Tourmente qui nous arrache de Terre, le style se fait plus impératif, les phrases plus abruptes, et l’enchaînement des scènes et des raisonnements plus serré : non que le narrateur s’empare de nous, mais il s’enfonce seul et conte et dit et raconte, et vous n’avez d’autre choix que de le suivre.
« Vous réunissez deux êtres qui n’ont encore jamais été mis ensemble. Parfois c’est comme cette première tentative d’associer un ballon à hydrogène et un ballon à air chaud : préfère-t-on s’écraser et brûler, ou brûler et s’écraser ? Mais parfois cela marche, et quelque chose de nouveau est créé, et le monde est changé. Puis à un moment ou à un autre, tôt ou tard, pour telle ou telle raison, l’un des deux est emporté. Et ce qui est retiré est plus grand que la somme de ce qui était réuni. Ce n’est peut-être pas mathématiquement possible, mais ça l’est en termes de sentiment et d’émotion ».

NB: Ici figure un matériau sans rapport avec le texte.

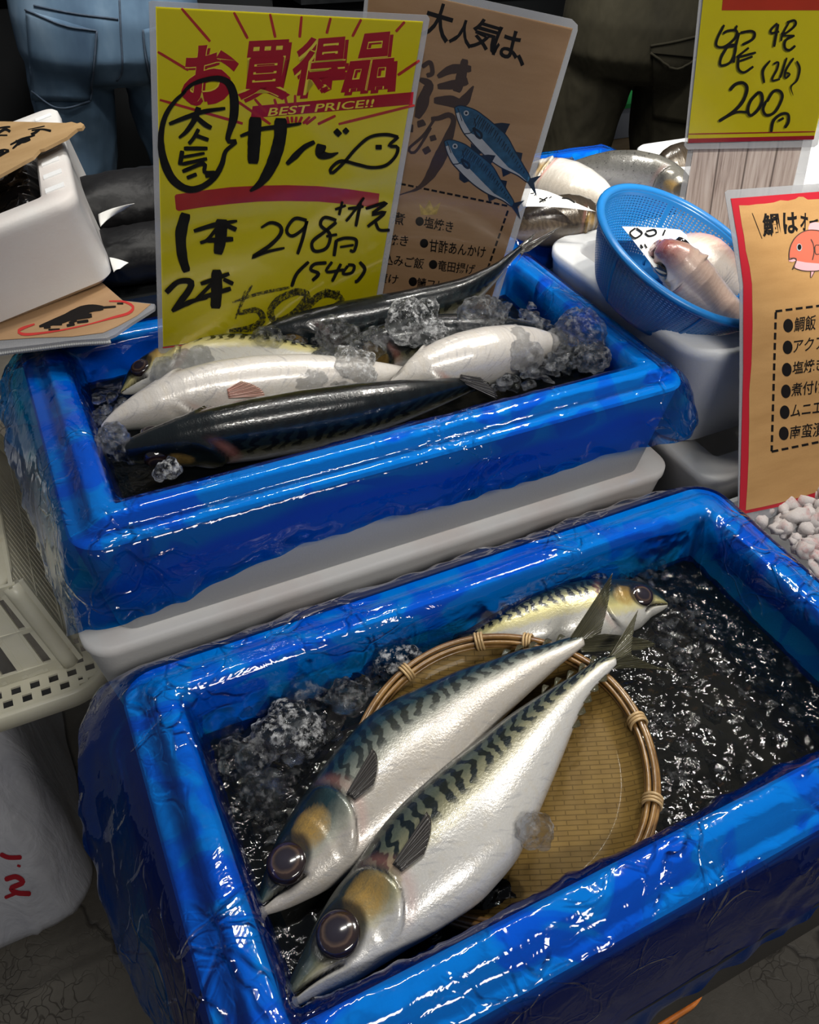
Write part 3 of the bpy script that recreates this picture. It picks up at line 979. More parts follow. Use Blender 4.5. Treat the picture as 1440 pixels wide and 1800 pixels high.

En quelques mots, le sens est là. Celui de la mélancolie sans espérance qui affleure dans les deux premières nouvelles : après la folle équipée de la photographie aérienne et des tentatives aérostatiques, on finit non pas sur Terre, mais sous Terre.
Six pieds dessous.
C’est avec une pudeur douloureuse que Julian Barnes évoque la mort de son épouse. Trente-sept jours pour être terrassé, témoin impuissant, dévasté, laissé en deuil. Il raconte le soudain engloutissement de tous ses sens, il dit comment il ne sait plus et ne veut plus savoir comment vivre sans elle. S’accrocher aux bribes du souvenir, subir l’effacement de la réalité par les mots obséquieux ou par l’évitement, décortiquer les phrases toutes faites et les réconforts qu’il ne peut envisager que comme des leurres. Précautionneux, il ne s’attache qu’aux détails pragmatiques : un pont traversé, une baignoire et un couteau japonais, des mots à un dîner. « Quelqu’un manque », c’est certain. Et toutes ces précautions ne font que dévoiler plus encore la brutalité du face à face entre l’auteur et la mort d’un être aimé, d’une vie à deux, d’un avenir, et d’un passé aussi. L’auteur perd pied. Il perd de vue le fond et les hauteurs. Et il nous renvoie à une situation que tous, nous savons être possible, probable, mais à laquelle rien ne peut préparer.
Saisie. Et bouleversée.
Je ne m’attendais pas, les deux premières nouvelles passées, à cela. A ce que Julian Barnes abandonne soudain les vies des autres pour parler de la sienne, à ce qu’il ajoute dans cette virée à chaque étage de la vie un palier où l’on sent que chaque mot a été arraché du néant. C’est bien là où Quand tout est déjà arrivé, le titre français du recueil, pêche. Non, tout n’est pas déjà arrivé : il reste toujours dans un couple cet inconnu qui adviendra, et pour lequel aucun rêve, vision ou souvenir ne nous viendra en aide. Pour l’affronter, on sera immensément seul.
Barnes nous rappelle que pour voler, il faut être plus lourd que l’air.
Que pour voler, il faut être à deux.
Alors comment faire quand quelqu’un manque ?
Julian Barnes, Quand tout est déjà arrivé, Mercure de France, 2014.